Early Starts Suck… But They’re Worth It

Wintertime casts without doubt the finest light. Before the sun breaks the horizon, an hour of increasingly vibrant colour turns the sky into glowing tissue-paper-soft hues of blue and purple. At this time the contrast is low on the landscape and colours and detail in the snow are at their best, this is known as the purple hour and one well worth waking in the darkness to experience. Once the sun comes higher, the golden hour then begins and an equally exciting and spectacular time of day emerges in the dazzling oranges and yellows of sunrise.

Use Scale

When I started taking photos I loved trying to capture empty spaces. Yet as I have grown as a photographer, soaking in the knowledge and experience passed by strangers along the road, I have found a value in adding a tactfully placed person in the frame. A small figure in the distance can ground an image; it makes it relatable and tells a story in the final print.

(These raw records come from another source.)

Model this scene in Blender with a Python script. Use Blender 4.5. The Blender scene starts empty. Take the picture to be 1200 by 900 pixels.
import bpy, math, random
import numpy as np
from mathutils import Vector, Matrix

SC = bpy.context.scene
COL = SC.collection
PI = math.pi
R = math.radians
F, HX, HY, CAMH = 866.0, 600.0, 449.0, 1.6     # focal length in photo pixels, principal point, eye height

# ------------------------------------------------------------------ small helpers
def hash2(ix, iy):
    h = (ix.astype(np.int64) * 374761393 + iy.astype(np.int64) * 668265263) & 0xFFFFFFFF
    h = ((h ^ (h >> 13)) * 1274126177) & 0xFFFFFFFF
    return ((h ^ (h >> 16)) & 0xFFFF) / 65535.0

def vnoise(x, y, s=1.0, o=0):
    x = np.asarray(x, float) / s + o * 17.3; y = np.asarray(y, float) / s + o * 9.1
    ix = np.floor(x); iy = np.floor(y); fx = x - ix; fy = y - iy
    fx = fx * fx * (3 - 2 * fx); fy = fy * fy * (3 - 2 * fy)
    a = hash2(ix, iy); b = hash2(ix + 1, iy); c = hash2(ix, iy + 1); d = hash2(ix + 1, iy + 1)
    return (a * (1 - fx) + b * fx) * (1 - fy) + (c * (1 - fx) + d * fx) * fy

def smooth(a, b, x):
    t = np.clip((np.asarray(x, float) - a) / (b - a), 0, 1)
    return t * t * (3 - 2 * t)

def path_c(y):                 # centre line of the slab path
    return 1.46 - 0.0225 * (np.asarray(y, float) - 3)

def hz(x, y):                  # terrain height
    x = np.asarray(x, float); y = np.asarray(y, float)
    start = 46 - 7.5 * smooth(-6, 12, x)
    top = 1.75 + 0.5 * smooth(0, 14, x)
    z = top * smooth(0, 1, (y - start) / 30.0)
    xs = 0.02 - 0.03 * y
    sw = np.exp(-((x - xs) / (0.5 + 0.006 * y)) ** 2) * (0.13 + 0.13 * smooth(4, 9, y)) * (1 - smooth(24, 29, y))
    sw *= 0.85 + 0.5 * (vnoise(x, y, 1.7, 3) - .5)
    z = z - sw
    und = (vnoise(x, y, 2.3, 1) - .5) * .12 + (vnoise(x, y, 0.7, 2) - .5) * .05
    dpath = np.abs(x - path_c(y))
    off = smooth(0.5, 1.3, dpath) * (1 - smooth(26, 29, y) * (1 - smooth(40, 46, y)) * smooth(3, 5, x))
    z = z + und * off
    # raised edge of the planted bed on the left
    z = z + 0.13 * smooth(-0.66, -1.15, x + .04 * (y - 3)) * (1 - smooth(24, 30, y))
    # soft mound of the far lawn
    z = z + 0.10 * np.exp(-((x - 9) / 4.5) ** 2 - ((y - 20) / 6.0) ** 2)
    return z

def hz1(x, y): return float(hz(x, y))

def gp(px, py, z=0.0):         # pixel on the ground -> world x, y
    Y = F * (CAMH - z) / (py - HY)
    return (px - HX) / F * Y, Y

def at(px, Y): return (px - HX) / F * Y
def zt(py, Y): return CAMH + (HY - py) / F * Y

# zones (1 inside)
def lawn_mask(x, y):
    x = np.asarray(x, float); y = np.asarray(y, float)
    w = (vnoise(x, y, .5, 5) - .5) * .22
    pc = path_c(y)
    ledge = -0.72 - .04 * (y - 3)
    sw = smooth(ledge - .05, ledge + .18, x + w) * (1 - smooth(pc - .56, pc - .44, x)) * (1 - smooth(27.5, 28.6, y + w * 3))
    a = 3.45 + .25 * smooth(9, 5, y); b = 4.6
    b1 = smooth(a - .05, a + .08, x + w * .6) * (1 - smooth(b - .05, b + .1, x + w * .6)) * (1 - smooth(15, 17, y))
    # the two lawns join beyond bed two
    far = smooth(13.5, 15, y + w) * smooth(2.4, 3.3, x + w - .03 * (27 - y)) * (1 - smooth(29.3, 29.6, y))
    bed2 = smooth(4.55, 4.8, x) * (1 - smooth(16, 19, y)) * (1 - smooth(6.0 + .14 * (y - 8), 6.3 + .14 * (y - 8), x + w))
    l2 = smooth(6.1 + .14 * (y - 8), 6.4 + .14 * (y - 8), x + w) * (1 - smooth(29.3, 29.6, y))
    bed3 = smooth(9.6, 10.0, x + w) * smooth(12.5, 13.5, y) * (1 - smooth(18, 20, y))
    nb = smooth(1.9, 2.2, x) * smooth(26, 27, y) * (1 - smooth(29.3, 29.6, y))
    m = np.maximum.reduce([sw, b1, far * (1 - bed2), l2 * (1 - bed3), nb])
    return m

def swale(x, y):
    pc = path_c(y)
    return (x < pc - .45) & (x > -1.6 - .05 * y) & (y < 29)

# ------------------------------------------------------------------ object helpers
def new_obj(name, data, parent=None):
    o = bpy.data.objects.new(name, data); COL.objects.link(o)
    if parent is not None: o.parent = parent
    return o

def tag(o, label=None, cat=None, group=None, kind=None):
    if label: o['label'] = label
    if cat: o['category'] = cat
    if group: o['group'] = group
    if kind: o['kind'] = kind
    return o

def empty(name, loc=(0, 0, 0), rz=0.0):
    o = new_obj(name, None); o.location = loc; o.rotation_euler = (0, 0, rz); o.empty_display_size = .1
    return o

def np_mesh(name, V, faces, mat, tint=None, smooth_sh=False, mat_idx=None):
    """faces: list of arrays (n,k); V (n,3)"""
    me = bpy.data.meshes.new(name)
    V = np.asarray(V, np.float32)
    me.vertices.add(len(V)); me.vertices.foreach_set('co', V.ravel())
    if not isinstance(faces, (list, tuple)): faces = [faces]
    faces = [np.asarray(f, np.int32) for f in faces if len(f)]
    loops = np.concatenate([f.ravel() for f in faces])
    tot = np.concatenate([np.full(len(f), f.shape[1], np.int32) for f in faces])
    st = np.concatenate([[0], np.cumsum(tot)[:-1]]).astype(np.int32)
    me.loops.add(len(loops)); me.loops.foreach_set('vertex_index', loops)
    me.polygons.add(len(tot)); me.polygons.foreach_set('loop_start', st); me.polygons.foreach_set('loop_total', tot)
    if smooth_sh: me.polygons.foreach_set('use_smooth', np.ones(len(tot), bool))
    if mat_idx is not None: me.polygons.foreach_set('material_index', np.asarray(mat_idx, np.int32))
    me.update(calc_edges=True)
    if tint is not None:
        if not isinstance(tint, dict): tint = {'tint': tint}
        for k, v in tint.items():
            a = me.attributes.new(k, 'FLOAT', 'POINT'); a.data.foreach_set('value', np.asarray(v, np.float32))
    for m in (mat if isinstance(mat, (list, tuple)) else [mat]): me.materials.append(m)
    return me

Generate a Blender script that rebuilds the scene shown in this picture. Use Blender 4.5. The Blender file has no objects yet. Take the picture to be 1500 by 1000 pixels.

If going alone I use either a tripod or my trusty tweed flat cap which has the same effect as a beanbag camera mount. I then use a time-lapse shutter to take tens of images as I position myself in frame. Even easier, and arguably far more fun: take a friend.

So with your camera dressed in a sock and zip lock bag, a sweaty armpit phone, a Thermos full of batteries and a bag full of Clarks shoe packets, you are ready to go. Now that I mention it all together, it all sounds quite odd… but honestly it works! Most of all, enjoy being out in the mountains, for once in awhile they truly do deliver.